¿En qué momento se sufrió la gran derrota del sexo
femenino?
Cuando la Gran Diosa Madre tribal se dejó arrebatar
el poder, subyugó a todo el género femenino bajo el poder del Dios
macho.
La Diosa dadora de vida que contenía en su útero todo
el misterio del universo, es suplantada precisamente por esa razón: su
actividad reproductiva le crea una total dependencia del macho para
subsistir. El respeto y equilibrio con la Naturaleza propuestos por las
religiones matriarcales, son sustituidos por la depredación y la guerra
del gran Dios masculino. No contento con la usurpación, la Diosa es
demonizada con la llegada de Yahvé y la mujer es señalada como culpable
de todos los males del mundo.
“Bendito sea dios que no me hizo mujer” (Plegaria
judeocristiana)
Si las religiones son el reflejo de las sociedades en
las que se desarrollan, acabamos muy mal paradas. El sexo femenino
pierde cualquier tipo de protagonismo para aparecer en segundo plano,
como la servidora del gran dios macho.
Desprestigiada por todas las religiones, se convierte
en una propiedad privada. Es vendida por el padre al marido que la exige
virgen para estar seguro de perpetuar sin dudas su herencia.

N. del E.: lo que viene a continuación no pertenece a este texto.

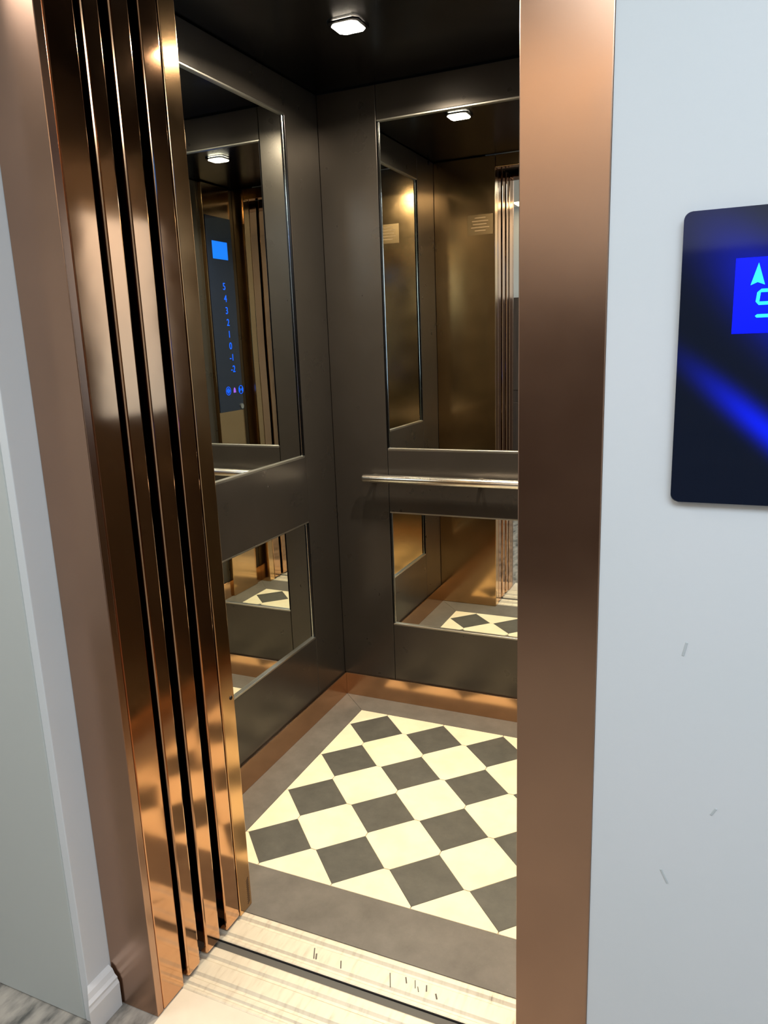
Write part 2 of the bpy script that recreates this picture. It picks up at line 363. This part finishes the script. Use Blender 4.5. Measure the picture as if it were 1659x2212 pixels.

Se ha de esperar al siglo XIX y a la aparición del
maquinismo para que el Socialismo Utópico de Saint-Simón, saque a la
mujer de su papel único y exclusivo de madre y esposa, para proclamar su
igualdad. Pero los socialistas sólo tienen en cuenta a la mujer obrera
que ha conseguido una cierta independencia económica como productora en
las fábricas. Ignoran a la mujer burguesa y la ven como una bestia de
lujo, mantenida por el hombre; una mujer que ha de romper sus ataduras
doradas ella sola, sin una utópica revolución que la apoye.
Pero la triste realidad era que la condición de la
mujer trabajadora, obrera, distaba mucho de ser igual a la de sus
compañeros: eran contratadas porque trabajaban mejor y más barato.
Y todo sigue igual. Esa independencia económica y
dadora de libertad subyuga más a la mujer, que ha de sacrificar su
tiempo de ocio en aras de la familia, y que muchas veces la obliga a
elegir entre independencia y maternidad.
Asegurar la perpetuidad de la especie es una carga
muy dura porque el hombre no se hace cómplice, no es un compañero: la
mayoría de las veces es un contrincante. Lo que debería ser una
responsabilidad social, recae enteramente sobre los hombros cansados de
una mujer que es parte esencial en la producción capitalista, pero que
se convierte en una carga cuando decide procrear.
Es la contradicción del sistema económico actual:
¿cómo obtener mano de obra, población activa que sostenga el estado del
bienestar, si la mujer se convierte en prescindible, laboralmente
hablando, cuando decide tener hijos?
Cada vez es menos atractiva la maternidad para las
mujeres porque las obliga, bien a someter su vida al hogar y estar
relegada a un segundo plano, o bien a sacar fuerzas de flaqueza y ser
mujer trabajadora, ama de casa, madre y reposo del guerrero.
A todas nos cubre un burka que impide que el hombre
nos mire a los ojos y se avergüence, un burka que no deja que vea en
nuestra mirada de lo que somos capaces y siente miedo. Por eso nos
manipula: nos da el derecho al voto para que elijamos qué hombres nos
gobernarán; el derecho al aborto para después acusarnos sin tener idea
de lo que hablan; y el divorcio para su conveniencia cuando no le
importa deshacerse de la carga familiar. En el caso contrario, cuando el
varón no desea la separación, simplemente aplica la ley del más fuerte:
más de 100 mujeres asesinadas cada año por sus compañeros
Y nos cubren porque nos temen, y nos temen porque no
saben nada de las mujeres, no nos conocen e intuyen que nosotras sabemos
todo sobre ellos: los hemos parido, les hemos curado las heridas,
conocemos sus temores infantiles y les hemos visto llorar.
Saben que “la
mano que mece la cuna al final dominará el mundo”.